Dans son arrêt, la Cour a ordonné à l’État de travailler, en consultation avec les victimes, à la mise en place d’un fonds d’indemnisation à partir du règlement de TRAFIGURA, dans un délai d’un an. Elle a également ordonné l’annulation de l’accord signé entre la société et l’État protégeant les responsables de toute poursuite. Elle demande la conduite d’une enquête « indépendante et impartiale » afin que les coupables soient traduits devant la justice. Le gouvernement de la Côte d’Ivoire doit également mettre en œuvre des réformes législatives et réglementaires interdisant l’importation et le déversement de déchets dangereux sur son territoire, ainsi que la responsabilité des personnes morales pour le déversement de déchets et d’autres activités nuisibles à l’environnement, selon la Cour.
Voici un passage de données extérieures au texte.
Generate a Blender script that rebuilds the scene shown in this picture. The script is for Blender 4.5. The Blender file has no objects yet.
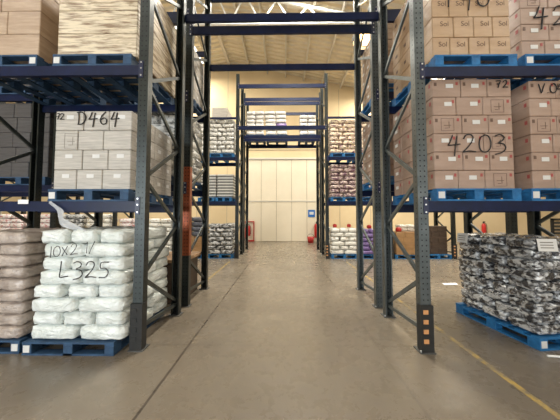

Le gouvernement ivoirien s’est retiré en 2020 d’une disposition de la Charte africaine qui permet aux individus et aux ONG de saisir la Cour africaine. Le président de la FIDH espère que cela n’empêchera pas le gouvernement de respecter les ordonnances de la Cour.
« Cette décision vient rappeler le rôle et l’importance de la justice régionale quant au respect par les États de leurs obligations en matière de droits humains. Face aux violations graves des droits humains perpétrées contre les populations africaines, il est essentiel que le système africain de protection des droits humains soit renforcé pour constituer un recours effectif pour les trop nombreuses victimes qui restent en attente de justice » a déclaré Drissa Bamba, Président du MIDH.
L’utilisation de l’Afrique, et en particulier des pays du Golfe de Guinée, comme décharge pour les déchets fait l’objet d’un débat de longue date. Il s’agit soit de déchets électroniques, soit de substances toxiques. Il s’agirait d’une industrie de plusieurs millions de dollars impliquant des intermédiaires qui déguisent les matériaux indésirables en matériaux réutilisables, pour ensuite les déverser illégalement sous le manteau. Dans certains cas, comme en Côte d’Ivoire, cela se fait par des voies légales.